Heureux comme Lazzaro, un film de Alice Rohrwacher
Aussi incroyable que cela paraisse, ce film de fiction, Prix du scénario Cannes 2018, est inspiré d’une histoire par trop réelle. Nous sommes dans une Italie centrale, au cœur d’un village bien nommé l’Inviolata. Déjà tout un programme.
Il appartient à une marquise qui, en lieu et place de supprimer le métayage sur ses terres, comme la loi lui demandait en 1982, a tenu éloigné de tout cela ses paysans et a continué, plutôt que de leur donner les salaires auxquels ils avaient dorénavant droit, à les considérer comme ses serfs, à l’égal de ses descendants moyenâgeux. A sa découverte, ce scandale fit sensation dans la Péninsule.
Ce cruel et pathétique épisode social nous est conté au travers du regard, ou plutôt d’un regard, celui du jeune Lazzaro, l’homme à tout faire, et plutôt les basses besognes, de cette communauté.
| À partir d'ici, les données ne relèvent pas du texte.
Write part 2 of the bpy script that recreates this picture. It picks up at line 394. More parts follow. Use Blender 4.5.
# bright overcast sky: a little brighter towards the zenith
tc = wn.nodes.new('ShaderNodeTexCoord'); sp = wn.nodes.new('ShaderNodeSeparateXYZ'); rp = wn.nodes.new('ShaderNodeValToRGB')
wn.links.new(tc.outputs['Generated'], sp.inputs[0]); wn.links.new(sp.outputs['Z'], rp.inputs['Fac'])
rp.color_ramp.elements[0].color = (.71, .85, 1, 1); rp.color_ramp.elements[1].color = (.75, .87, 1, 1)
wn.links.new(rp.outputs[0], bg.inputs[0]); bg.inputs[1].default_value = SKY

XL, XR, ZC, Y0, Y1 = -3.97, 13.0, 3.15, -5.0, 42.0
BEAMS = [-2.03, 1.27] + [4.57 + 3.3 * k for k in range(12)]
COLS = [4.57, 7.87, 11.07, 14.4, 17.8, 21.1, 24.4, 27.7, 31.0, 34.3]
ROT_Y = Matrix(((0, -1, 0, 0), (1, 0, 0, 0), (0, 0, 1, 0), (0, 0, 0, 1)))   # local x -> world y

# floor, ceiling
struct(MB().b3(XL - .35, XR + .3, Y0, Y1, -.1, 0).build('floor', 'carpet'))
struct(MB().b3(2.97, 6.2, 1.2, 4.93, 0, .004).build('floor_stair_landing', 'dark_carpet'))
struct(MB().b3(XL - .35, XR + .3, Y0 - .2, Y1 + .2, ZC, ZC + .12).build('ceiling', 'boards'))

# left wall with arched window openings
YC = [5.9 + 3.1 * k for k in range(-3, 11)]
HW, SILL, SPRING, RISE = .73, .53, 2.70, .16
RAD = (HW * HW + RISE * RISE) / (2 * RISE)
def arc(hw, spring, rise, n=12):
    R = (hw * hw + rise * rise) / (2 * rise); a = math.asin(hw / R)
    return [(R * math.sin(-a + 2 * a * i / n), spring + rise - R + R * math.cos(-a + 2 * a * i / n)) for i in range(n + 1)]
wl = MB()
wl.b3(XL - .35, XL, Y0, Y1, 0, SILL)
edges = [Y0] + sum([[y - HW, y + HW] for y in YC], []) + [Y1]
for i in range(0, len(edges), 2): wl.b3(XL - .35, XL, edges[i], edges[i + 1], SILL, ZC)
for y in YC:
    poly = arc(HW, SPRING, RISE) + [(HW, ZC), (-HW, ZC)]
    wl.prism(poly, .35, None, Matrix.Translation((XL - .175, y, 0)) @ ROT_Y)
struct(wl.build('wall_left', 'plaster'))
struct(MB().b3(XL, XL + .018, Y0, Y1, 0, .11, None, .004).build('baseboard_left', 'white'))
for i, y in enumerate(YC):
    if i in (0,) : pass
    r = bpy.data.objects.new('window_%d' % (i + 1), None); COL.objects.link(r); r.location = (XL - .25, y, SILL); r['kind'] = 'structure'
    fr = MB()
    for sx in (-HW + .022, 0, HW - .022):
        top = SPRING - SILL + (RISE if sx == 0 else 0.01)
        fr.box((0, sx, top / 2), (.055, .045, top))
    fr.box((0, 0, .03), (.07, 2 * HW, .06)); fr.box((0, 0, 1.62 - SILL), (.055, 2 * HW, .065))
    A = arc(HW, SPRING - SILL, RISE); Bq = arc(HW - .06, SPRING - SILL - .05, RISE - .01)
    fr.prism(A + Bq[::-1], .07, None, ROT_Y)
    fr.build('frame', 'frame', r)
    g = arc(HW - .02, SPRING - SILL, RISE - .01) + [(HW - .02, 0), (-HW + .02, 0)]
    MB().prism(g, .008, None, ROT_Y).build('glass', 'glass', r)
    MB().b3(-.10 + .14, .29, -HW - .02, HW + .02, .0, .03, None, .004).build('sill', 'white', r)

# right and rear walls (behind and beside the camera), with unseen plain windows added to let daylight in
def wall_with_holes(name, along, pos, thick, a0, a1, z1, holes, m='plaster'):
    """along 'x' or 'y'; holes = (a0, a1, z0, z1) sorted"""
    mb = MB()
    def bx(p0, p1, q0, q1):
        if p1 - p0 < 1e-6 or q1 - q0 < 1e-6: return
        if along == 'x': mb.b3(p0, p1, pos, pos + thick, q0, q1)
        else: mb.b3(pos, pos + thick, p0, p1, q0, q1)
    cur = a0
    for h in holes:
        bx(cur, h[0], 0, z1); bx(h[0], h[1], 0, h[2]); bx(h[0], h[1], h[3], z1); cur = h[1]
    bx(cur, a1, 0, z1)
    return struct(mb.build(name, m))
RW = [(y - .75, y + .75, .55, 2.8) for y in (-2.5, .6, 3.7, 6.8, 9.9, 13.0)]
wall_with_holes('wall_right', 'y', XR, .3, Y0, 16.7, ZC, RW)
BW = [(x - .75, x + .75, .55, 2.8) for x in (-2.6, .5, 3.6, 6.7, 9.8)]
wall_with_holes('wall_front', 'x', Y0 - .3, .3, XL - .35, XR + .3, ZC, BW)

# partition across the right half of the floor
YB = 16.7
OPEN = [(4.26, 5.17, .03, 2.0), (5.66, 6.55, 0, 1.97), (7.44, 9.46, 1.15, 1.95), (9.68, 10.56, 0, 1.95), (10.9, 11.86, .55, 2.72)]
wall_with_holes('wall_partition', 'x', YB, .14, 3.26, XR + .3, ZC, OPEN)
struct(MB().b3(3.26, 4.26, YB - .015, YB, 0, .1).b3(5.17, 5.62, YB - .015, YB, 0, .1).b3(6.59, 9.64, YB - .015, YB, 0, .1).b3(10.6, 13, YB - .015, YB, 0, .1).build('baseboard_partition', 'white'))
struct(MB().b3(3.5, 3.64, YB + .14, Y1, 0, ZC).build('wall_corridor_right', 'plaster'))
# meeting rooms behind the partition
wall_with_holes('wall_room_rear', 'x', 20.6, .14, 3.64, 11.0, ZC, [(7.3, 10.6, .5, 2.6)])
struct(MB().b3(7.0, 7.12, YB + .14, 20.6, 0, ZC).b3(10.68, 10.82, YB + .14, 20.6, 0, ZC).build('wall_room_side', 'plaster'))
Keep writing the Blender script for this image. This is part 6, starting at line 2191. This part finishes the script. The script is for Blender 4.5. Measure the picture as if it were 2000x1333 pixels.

Véritable bonté réincarnée, Lazzaro croit en un bien immanent, naturel et universel. A l’égal d’un certain facteur pasolinien, il va être le révélateur en même temps que le témoin d’univers qui s’entrechoquent, la campagne et la ville. Traversant les âges sans l’ombre d’une marque physique, Lazzaro accompagne les habitants de l’Inviolata enfin libérée vers cet autre enfer que sont les banlieues industrielles. Point de salut pour les déshérités de notre monde. Véritable figure christique, Lazzaro désarme par sa candeur et nous laisse au bord des larmes. Adriano Tardiolo (Lazzaro), pour sa première apparition à l’écran, illumine ce film d’une aura dans laquelle la grâce le dispute à l’émotion.